→ Requirement
Start at the first line of the material below and retype each line through the one containing "R = math.radians", exactly.

→ Supplied information
§
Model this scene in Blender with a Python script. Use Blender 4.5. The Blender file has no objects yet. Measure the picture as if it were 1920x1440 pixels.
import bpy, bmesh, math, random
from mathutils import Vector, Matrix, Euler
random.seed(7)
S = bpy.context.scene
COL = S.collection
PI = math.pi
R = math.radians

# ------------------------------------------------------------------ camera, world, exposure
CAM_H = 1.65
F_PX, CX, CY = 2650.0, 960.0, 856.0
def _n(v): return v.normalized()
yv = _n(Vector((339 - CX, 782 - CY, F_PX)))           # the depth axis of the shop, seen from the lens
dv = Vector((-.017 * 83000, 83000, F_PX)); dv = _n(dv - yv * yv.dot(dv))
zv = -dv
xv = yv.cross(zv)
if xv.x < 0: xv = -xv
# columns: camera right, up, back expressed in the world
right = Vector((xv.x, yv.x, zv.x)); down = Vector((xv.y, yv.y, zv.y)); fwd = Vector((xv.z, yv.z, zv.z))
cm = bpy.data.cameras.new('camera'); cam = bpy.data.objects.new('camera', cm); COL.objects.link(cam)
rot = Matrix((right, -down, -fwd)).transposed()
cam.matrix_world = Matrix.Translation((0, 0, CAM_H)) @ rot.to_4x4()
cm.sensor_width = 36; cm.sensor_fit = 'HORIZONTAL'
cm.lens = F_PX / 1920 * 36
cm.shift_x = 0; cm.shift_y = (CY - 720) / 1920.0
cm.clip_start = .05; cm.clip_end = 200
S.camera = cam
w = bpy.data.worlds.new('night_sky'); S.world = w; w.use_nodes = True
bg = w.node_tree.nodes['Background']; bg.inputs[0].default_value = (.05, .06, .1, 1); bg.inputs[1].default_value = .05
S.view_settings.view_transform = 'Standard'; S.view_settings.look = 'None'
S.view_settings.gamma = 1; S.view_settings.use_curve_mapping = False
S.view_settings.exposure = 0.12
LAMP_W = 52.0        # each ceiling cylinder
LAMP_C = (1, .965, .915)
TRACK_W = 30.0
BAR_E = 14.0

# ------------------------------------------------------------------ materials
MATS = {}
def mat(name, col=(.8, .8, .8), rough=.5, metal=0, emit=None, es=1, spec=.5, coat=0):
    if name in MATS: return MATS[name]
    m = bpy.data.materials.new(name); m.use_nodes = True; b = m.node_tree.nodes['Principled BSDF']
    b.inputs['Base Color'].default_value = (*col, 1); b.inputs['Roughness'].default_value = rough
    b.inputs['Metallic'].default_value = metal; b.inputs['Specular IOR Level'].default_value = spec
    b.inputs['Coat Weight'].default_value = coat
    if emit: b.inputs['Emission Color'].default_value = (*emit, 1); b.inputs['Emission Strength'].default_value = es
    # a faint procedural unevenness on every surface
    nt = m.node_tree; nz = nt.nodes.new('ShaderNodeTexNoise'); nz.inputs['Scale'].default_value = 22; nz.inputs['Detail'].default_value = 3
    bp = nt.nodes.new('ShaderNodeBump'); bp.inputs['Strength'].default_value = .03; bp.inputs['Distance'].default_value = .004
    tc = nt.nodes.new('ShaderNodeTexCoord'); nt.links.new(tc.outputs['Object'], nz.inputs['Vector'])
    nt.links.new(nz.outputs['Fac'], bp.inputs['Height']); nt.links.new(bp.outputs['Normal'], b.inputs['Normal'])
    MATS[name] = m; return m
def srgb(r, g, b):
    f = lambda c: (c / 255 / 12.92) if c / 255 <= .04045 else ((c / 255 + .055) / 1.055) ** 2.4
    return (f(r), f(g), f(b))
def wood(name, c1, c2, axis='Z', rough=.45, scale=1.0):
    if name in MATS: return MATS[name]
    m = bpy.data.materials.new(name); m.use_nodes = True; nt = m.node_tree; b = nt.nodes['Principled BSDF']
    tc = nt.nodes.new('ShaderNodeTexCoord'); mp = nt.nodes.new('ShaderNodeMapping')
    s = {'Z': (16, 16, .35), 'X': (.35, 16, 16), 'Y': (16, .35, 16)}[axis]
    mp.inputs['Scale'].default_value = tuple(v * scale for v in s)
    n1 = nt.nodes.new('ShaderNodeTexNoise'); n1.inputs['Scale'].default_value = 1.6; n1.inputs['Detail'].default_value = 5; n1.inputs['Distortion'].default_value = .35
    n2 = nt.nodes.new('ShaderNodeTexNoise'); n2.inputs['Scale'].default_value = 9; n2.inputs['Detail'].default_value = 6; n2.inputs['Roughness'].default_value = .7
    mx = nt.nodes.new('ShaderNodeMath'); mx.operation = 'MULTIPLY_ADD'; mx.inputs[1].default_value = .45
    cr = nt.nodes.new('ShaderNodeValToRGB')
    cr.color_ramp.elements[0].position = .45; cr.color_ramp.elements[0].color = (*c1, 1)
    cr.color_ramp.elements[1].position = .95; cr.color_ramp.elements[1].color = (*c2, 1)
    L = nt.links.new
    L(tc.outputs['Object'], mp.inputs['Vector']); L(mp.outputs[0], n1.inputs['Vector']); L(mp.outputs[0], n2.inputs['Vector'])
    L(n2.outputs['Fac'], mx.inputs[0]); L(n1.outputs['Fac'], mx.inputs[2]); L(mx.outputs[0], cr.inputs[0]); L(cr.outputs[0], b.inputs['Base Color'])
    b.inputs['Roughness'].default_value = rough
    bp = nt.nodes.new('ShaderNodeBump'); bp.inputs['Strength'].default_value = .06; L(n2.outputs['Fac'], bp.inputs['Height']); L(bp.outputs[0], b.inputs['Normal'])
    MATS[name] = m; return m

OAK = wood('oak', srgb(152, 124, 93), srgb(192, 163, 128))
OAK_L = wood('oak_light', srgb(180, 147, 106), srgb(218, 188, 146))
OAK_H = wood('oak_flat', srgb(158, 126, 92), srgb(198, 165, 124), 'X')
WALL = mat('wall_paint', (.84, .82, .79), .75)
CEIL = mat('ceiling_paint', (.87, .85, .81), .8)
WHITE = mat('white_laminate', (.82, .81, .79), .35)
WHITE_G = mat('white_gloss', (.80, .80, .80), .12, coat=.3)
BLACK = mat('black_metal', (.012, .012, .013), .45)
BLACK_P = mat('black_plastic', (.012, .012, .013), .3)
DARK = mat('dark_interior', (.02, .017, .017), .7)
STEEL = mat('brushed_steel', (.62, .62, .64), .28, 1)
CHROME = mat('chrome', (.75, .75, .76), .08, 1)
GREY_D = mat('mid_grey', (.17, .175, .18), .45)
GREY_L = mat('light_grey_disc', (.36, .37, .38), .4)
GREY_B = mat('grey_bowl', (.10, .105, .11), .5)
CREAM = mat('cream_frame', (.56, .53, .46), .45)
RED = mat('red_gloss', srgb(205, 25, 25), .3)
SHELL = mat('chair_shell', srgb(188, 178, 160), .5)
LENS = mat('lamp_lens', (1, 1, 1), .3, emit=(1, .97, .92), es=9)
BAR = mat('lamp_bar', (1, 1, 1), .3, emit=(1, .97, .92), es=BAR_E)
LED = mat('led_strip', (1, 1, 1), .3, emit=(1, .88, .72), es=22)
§
→ Task output
Model this scene in Blender with a Python script. Use Blender 4.5. The Blender file has no objects yet. Measure the picture as if it were 1920x1440 pixels.
import bpy, bmesh, math, random
from mathutils import Vector, Matrix, Euler
random.seed(7)
S = bpy.context.scene
COL = S.collection
PI = math.pi
R = math.radians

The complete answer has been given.